RANGO, O FILÓSOFO DOS MISERÁVEIS

Um dos meus heróis, na década de 1970, era um morador de rua de Porto Alegre. Catava coisas no lixo, dormia embaixo de viadutos, tinha uma aparência lastimável, com direito a uma barriga inchada e cabelos que nunca se sabia se eram apenas rebeldes ou especialmente sujos. Mas ele era dono de uma fina ironia e de uma capacidade espantosa de perceber a realidade. Seu próprio nome já era um deboche: Rango, ao menos aqui no Sul, significa comida. Algo que ele só via e usufruía de vez em quando.

O personagem foi criado por Edgar Vasques, um ilustrador gaúcho dono de um traço de muita personalidade e de um humor ferino. Nas histórias, usava um argumento que denunciava a desigualdade social crescente, que o regime ocultava. Mas Rango não se escondia e jogava na cara da classe média obviedades que ela não tinha condições de ver sozinha. Ou apenas não queria. A primeira edição de coletânea das tirinhas, lançada em 1974, tinha o luxo de um prefácio escrito por Érico Veríssimo. E foi recordista de vendas na Feira do Livro, um dos eventos culturais mais expressivos da cidade.

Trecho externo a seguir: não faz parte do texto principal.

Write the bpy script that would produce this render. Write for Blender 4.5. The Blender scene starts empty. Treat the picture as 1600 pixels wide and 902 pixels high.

Rango dividia seu mundo com o filho, que nem nome tinha, com o cachorro Boca Três – que os acompanhava, solidário – e com alguns poucos amigos. Baba era o bêbado, que preferia turvar a visão com cachaça ao invés de ver a vida que levava. Chaco o índio hispano-americano que veio de um país vizinho, tentar aqui miséria menor. E outros dois eram negros: Prévio, um ex-jornalista que perdeu tudo, inclusive a voz – quando falava faltavam pedaços das palavras nos balões – e o menino Jesuíno, de conveniente apelido Jejum. Eu comprei e tenho ainda hoje todos os sete livros originais com as tirinhas, publicados entre 1974 e 1981. O primeiro deles trazia o preço estampado na capa: dez cruzeiros.

Edgar Vasques concluiu curso superior para ser arquiteto, na UFRGS, mas nunca exerceu a profissão. Quando era estudante, em 1968, começou a trabalhar como chargista na seção de esportes do Correio do Povo. Dois anos depois criou a revista Grillus, na Faculdade de Arquitetura. Neste endereço, onde ensinavam a projetar edificações, nasceu o personagem que nunca teve uma casa. O sucesso no campus foi tão grande que começaram a surgir convites para aparições em jornais alternativos, que sobreviviam apesar da ditadura. Em 1973 teve a chance de cobrir as férias de Luis Fernando Veríssimo, na Folha da Manhã. Finalmente o Rango alcançava grandes tiragens e maior ainda aceitação. Quando o titular do espaço voltou, trataram de arranjar outro só para ele.

No ano seguinte, com dois colegas e amigos, Vasques tentou criar sem sucesso uma agência de publicidade. Acabaram por decidir publicar em livro o personagem já famoso. Para isso os outros dois, Paulo de Almeida Lima e Ivan Pinheiro Machado, fundaram a L&PM, que viria se tornar uma grande editora. Em jornais, Rango também apareceu em O Pasquim, Coojornal, Versus e Ovelha Negra, todos tendo em comum o combate à ditadura militar. E ganhou espaço também no Artes Visuales, do México; e no Charlie Mensuel, da França.

Rango sempre foi um filósofo, que destilava suas observações certeiras sobre a vida em sociedade. Lia jornais que encontrava no lixo, de onde tirava combustível para criar trocadilhos e botar o dedo na ferida. Seu corpo podia estar detonado, pela falta de nutrientes. Mas o cérebro se nutria da verdade e da angústia de ser impotente para mudar o mundo. Então, ao menos denunciava. A resistência que estava ao seu alcance. Agora em 2020 o personagem tornou-se cinquentão. Pior que sem que o mundo dos sem-teto como ele tenha mudado para melhor. E ainda com o risco de estarmos voltando a tempos com censura igual aquela que ele vivia tendo que driblar para chegar aos seus leitores.